OSAM

NASA Cans OSAM-1 After Maxar Delays

The OSAM-1 spacecraft bus arrives at NASA Goddard in September 2023. Image: NASA/Mike Guinto
The OSAM-1 spacecraft bus arrives at NASA Goddard in September 2023. Image: NASA/Mike Guinto

NASA is canceling a robotic in-space refueling and manufacturing mission “due to continued technical, cost, and schedule challenges,” the agency announced Friday. 

OSAM-1 (Orbital Servicing and Manufacturing) began in 2015 with a mission to refuel the aging Landsat-7 Earth observation satellite, later adding plans to demonstrate in-space manufacturing technology by building a comms antenna and carbon fiber beam in orbit.

However, delays plagued the program, and an October 2023 report from NASA’s inspector general blamed Maxar, which built the spacecraft bus and a robotic arm for the mission. 

Ouch: “[M]uch of the project’s cost growth and schedule delays can be traced to Maxar’s poor performance on the spacecraft bus and SPIDER contracts,” the IG wrote. “Maxar underestimated the scope and complexity of the work, lacked full understanding of NASA technical requirements, and were deficient in necessary expertise.”

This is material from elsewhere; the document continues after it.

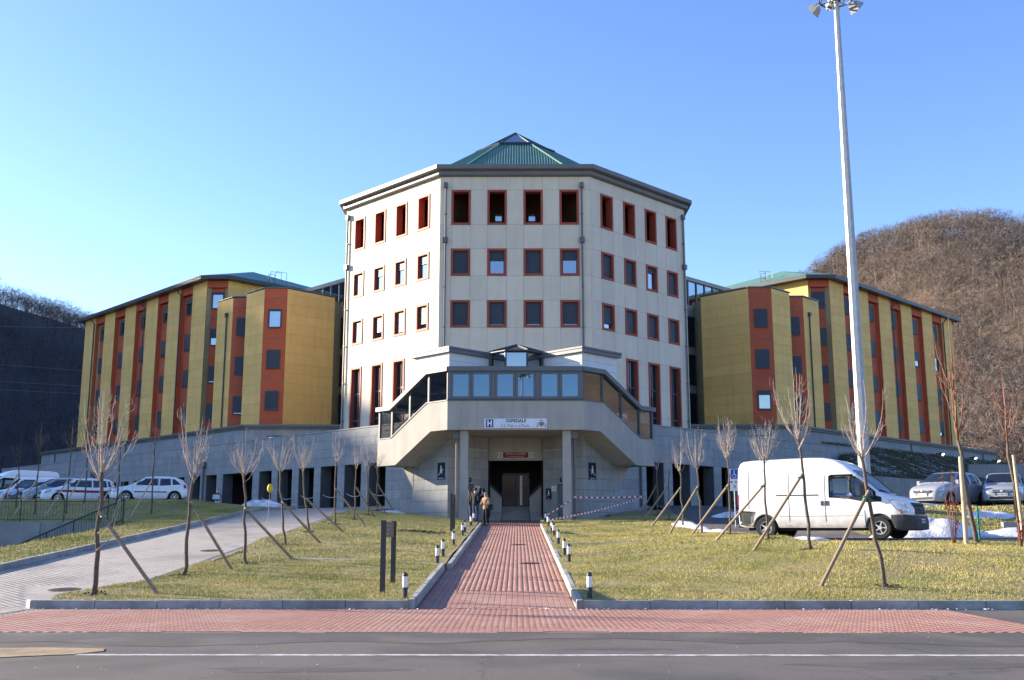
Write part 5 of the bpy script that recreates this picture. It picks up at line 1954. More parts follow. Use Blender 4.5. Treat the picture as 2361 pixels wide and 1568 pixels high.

Maxar’s response: “Maxar Space Systems is proud to be part of the pioneering OSAM-1 mission,” the company said in a statement. “While we are disappointed by the decision to discontinue the program, we are committed to supporting NASA in pursuing potential new partnerships or alternative hardware uses as they complete the shutdown.”

Procurement notes: Maxar was taking a loss on its OSAM work, per the OIG, and the structure of the fixed-price contract prevented NASA from adding incentives to spur better work, which led to staffing issues. The space agency even had staff chip in the equivalent of $2M of work to help push the project forward.

On the bright side: When it comes to servicing satellites, the private sector may be ahead of NASA already. Northrop Grumman’s Mission Extension Vehicles have demonstrated the rendezvous and proximity operations tech required to approach other spacecraft safely and raise their orbits.

Now the company is working on a new vehicle that can refuel spacecraft. One difference: While OSAM-1’s ambitious vision was to use a robotic arm to forcibly open a path to its target’s propellant tank, industry is focused on satellites that are designed to be refueled.

However, industry still has a bit to go before it tackles the robotic manufacturing goals of OSAM-1. Companies like GITAI and Astroscale are working on robotic arms for in-orbit servicing, while Redwire Space is developing fabricators used aboard the ISS.